# [What you will do]
Return the first line, the line containing "rnd = random.Random(7)", and every line between them, exactly as they stand.

# [Given material]
╭──

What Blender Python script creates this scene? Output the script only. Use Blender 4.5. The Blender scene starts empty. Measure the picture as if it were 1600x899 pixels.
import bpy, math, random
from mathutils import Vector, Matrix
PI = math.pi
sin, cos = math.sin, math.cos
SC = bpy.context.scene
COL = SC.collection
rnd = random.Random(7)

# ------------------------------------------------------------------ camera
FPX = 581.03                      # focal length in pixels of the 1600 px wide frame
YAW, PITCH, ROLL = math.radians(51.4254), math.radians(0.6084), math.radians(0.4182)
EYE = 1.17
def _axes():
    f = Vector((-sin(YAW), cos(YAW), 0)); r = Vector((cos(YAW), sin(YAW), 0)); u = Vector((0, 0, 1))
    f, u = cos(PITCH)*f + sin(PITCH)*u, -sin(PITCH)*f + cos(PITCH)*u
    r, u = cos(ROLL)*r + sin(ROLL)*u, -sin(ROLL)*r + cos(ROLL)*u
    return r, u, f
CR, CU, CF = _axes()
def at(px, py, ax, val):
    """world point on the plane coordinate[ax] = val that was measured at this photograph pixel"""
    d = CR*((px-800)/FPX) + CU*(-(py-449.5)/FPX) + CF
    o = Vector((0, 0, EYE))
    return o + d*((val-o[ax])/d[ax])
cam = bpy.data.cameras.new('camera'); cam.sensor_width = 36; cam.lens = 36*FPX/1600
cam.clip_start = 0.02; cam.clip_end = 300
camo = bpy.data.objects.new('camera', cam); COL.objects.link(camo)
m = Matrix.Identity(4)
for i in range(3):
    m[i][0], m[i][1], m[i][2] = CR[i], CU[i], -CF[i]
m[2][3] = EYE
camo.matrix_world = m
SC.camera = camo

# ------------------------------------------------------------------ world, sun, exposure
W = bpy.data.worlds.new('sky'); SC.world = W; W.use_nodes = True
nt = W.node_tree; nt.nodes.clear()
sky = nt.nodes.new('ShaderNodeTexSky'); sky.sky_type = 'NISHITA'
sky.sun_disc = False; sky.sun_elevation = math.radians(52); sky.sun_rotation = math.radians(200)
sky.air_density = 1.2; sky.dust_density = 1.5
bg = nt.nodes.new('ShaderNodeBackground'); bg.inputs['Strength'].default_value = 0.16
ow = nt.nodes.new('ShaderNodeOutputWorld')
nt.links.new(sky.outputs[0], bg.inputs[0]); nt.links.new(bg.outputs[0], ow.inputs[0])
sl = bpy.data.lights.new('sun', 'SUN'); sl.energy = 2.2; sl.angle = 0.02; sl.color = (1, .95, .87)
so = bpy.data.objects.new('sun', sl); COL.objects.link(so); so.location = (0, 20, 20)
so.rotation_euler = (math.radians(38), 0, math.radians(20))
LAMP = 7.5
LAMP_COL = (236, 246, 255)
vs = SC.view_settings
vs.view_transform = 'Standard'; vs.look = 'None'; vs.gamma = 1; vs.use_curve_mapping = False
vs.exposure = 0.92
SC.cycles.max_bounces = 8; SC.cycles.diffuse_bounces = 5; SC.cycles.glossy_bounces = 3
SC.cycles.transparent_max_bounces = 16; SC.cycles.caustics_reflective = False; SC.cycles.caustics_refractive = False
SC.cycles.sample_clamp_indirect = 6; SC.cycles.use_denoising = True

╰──

# [Exercise response]
What Blender Python script creates this scene? Output the script only. Use Blender 4.5. The Blender scene starts empty. Measure the picture as if it were 1600x899 pixels.
import bpy, math, random
from mathutils import Vector, Matrix
PI = math.pi
sin, cos = math.sin, math.cos
SC = bpy.context.scene
COL = SC.collection
rnd = random.Random(7)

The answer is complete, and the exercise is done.